To build a Python distribution for macOS::
$ ./build-macos.py
macOS uses the same build code as Linux, just without Docker.
So similar build configuration options are available.
``build-macos.py`` accepts a ``--target-triple`` argument to support building
for non-native targets (i.e. cross-compiling). By default, macOS builds target
the currently running architecture. e.g. an Intel Mac will target
``x86_64-apple-darwin`` and an M1 (ARM) Mac will target ``aarch64-apple-darwin``.
It should be possible to build an ARM distribution on an Intel Mac and an Intel
distribution on an ARM Mac.
The ``APPLE_SDK_PATH`` environment variable is recognized as the path
to the Apple SDK to use. If not defined, the build will attempt to find
an SDK by running ``xcrun --show-sdk-path``.
``aarch64-apple-darwin`` builds require a macOS 11.0+ SDK.
It should be possible to build for ``aarch64-apple-darwin`` from
an Intel 10.15 machine (as long as the 11.0+ SDK is used).
Windows
=======
Visual Studio 2017 (or later) is required. A compatible Windows SDK is required
(10.0.17763.0 as per CPython 3.7.2).
* A ``git.exe`` on ``PATH`` (to clone ``libffi`` from source).
* An installation of Cygwin with the ``autoconf``, ``automake``, ``libtool``,
and ``make`` packages installed. (``libffi`` build dependency.)

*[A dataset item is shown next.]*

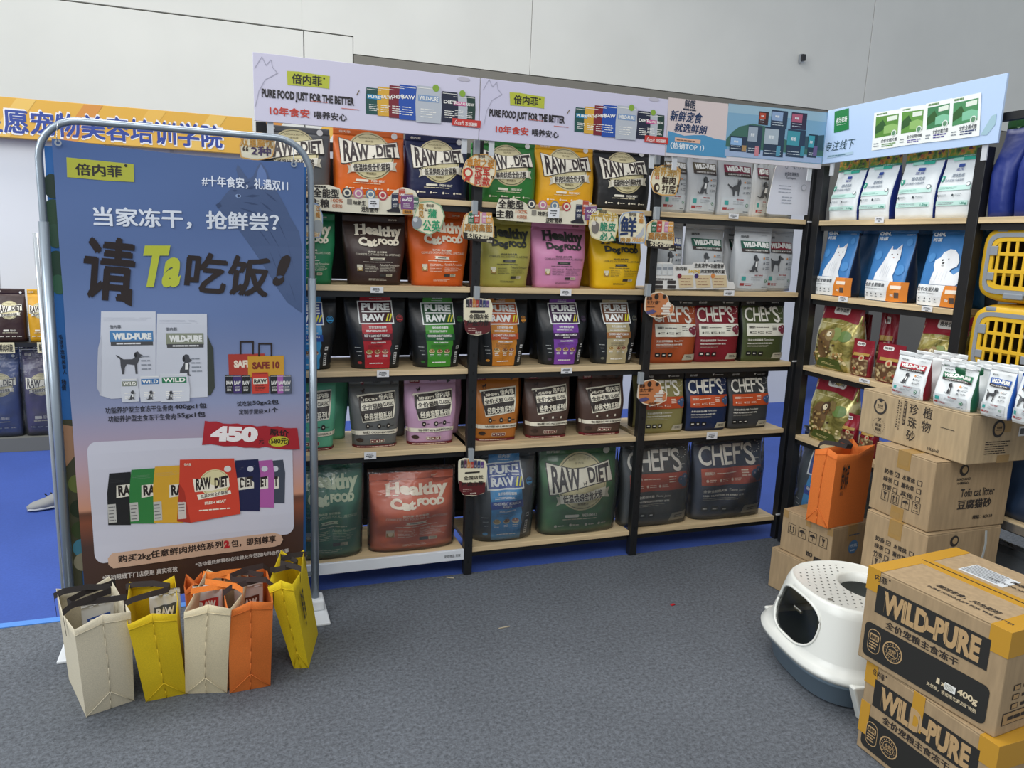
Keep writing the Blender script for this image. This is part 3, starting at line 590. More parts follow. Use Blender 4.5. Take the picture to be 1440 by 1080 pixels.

To build a dynamically linked Python distribution for Windows x64::
$ py.exe build-windows.py --options noopt
It's also possible to build with optional PGO optimizations::
$ py.exe build-windows.py --options pgo
You will need to specify the path to a ``sh.exe`` installed from cygwin. e.g.
$ py.exe build-windows.py --python cpython-3.13 --sh c:\cygwin\bin\sh.exe --options noopt
To build a 32-bit x86 binary, simply use an ``x86 Native Tools
Command Prompt`` instead of ``x64``.